キバナシャクナゲの咲く北戸蔦別岳のテント場からの風景

 6時になってしまった。去りがたい気持ちを抑えテントを担ぐ。「もう来ることはないのかなぁ。」

 ヌカビラ岳の手前で大きなハイマツがなぎ倒されていて折れ、登山道を塞いでいる。倒木を処理し終えてザックを担いでほんの少し歩くと、男性が目の前に現れる。「おはようございます。」とあいさつし、「お早いですね。」と声を掛ける。続いて男性と女性の順で歩いてくる。女性によると、昨日、北戸蔦別岳の頂上にテントを張ろうとしたが、行くことができず、(すぐそこの)草地にテントを張ったとのこと。 


登山道の真ん中で咲くカムイコザクラ

 でも、結果的にそれがよかったのではないだろうか。そうでないと、北戸蔦別岳頂上の広いほうの場所には、2人用のテントを張ってしまっていたので、1人用のテントを張るスペースしか残っていないし、1856mまで前進するとなるとさらに1時間は余分に必要となるし風当たりも強い場所なので、何がいい結果を産むか分からないものである。

 6時30分、ヌカビラ岳の橄欖岩帯で待望のコザクラたちに出逢う。北戸蔦別岳で少しゆっくりしていたもう一つの理由は、太陽がある程度上がってコザクラに光が当たってくれるのを待つ必要があったのだった。飽くことなくコザクラを眺め、登山道のど真ん中に咲くコザクラを枯れ枝で周囲を覆い、踏まれないようにする。コザクラたちとは結局1時間ほど戯れてしまった。


ムラサキヤシオツツジも多い

 支尾根の夏道分岐見誤りやすい場所を無事通過し、トッタの泉に出る。トッタの泉からも登山道に雪が残っているが、斜面の雪がたった今融けたというようなところで、サンカヨウが、ツバメオモトが群れて咲いている。ギョウジャニンニクも育って、春これからといういい雰囲気にある。ムラサキヤシオツツジが周囲を彩り、ミヤマエンレイソウも自己主張している。
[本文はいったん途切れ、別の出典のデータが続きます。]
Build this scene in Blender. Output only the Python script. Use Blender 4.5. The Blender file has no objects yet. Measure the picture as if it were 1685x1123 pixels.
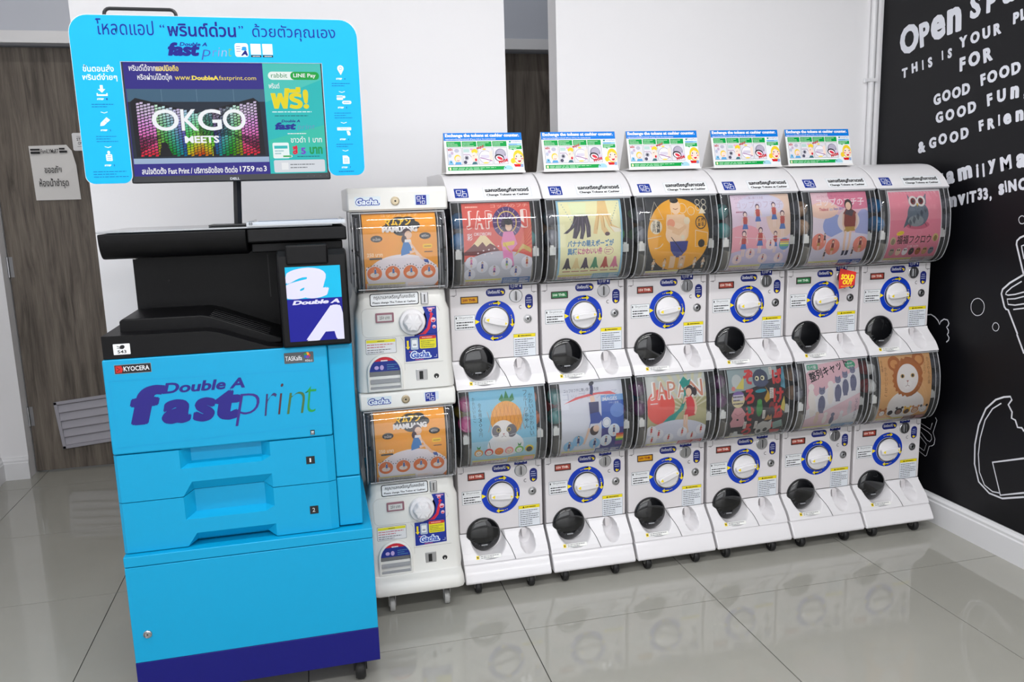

 これは絶好の撮影ポイントと、ザックを下ろし数分間、花を見定めデジカメのシャッターを押す。「もういいか。」とザックを背負おうとすると、「ブオッォー」という音が聞こえ、「ザックカバーが引っ剥がされた音ではないか。」と首を後に向ける。


エゾオオサクラソウはゲートから沢沿いまで延々と咲く

 「ダダダダァー」、すぐそこ、そう、本当にすぐそこ、20歩ぐらいのところからヒグマが飛び出して登山道脇の斜面を上にダッシュして行く。「なんだ、お前、熊かよ。」といった感じでヒグマを見送る。ある種爽やかな出会い?出遭い、であった。「やっぱり北海道の山だよな〜。」、そんな感情だけを持って、ほどなくニノ沢の滝に出る。


ヒダカハナシノブの多さもハンパではない

 太陽は、沢沿いの新緑の樹林帯に日差しを送り込み、春のさわやかな匂いが立ち込める。「我慢して登ってよかった。この雰囲気を楽しみにしていたんだ。」と軽やかな歩調で沢を渉り、2本の巨樹を横目に河原に出て、すっかり花弁を開いたヒダカハナシノブと戯れる。林道跡から取水施設に出ると午前11時の少し前だった。


今年も逢うことができました ノビネチドリ

 取水施設からの林道歩きは、単調かと言うとさにあらず。エゾオオサクラソウが、ヒダカハナシノブが延々と咲き誇り、ニリンソウが彩りを添えている。そしてとあるところに立派なノビネチドリが今年も親子で待ち受けてくれていた。ここ二岐沢からヌカビラ岳への道は、真のフラワーロードである。